Teamkollege Button, der schon im Qualifying klar den Kürzeren gezogen hatte, blieb am gesamten Sonntag blass. Nicht einmal das Glück, direkt in der Runde von dem Safety-Car zum Service gekommen zu sein, zahlte sich im Ergebnis aus. McLaren ist geschlagen - und wie! Webber hat Hamilton die Führung in der Fahrerwertung abgeknöpft, Red Bull hat das Kommando bei den Konstrukteuren übernommen. Wenn McLaren in dieser Form aus der Sommerpause zurückkommt, dann geht bald gar nichts mehr.
Bei allen weiteren Mannschaften gab es am Sonntag kaum Überraschungen. Sébastien Buemi steuerte den Toro Rosso auf den soliden zwölften Rang, sein Teamkollege Jaime Alguersuari musste seinen Wagen nach einem Motorschaden früh abstellen. Liuzzi kam nach seinem Nasenwechsel auf Platz 13, dahinter holte Heikki Kovalainen die Krone der Piloten aus den neuen Teams vor Jarno Trulli. Timo Glock hatte nach seiner furiosen Runde vom Samstag zuerst einen schlechten Start und dann keine Chance gegen Lotus.

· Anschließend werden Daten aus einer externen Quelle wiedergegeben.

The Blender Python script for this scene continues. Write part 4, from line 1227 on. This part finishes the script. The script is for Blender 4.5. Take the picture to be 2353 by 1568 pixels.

Auf dem Weg in die vierwöchige Sommerpause gibt es nun noch reichlich Diskussionsbedarf. Folgende Fragen gilt es schnellstens zu klären: Warum war Vettel nicht über den Restart informiert? Darf Schumacher sich im Zweikampf alles erlauben? Wer will Red Bull auf normalem Wege schlagen? Wie wollen McLaren, Mercedes und Co. aufholen, wenn die Fabriken geschlossen werden? Und dann gibt es noch die Debatte um flexible Frontflügel. Langweilig wird die nun folgende Sommerpause sicher nicht.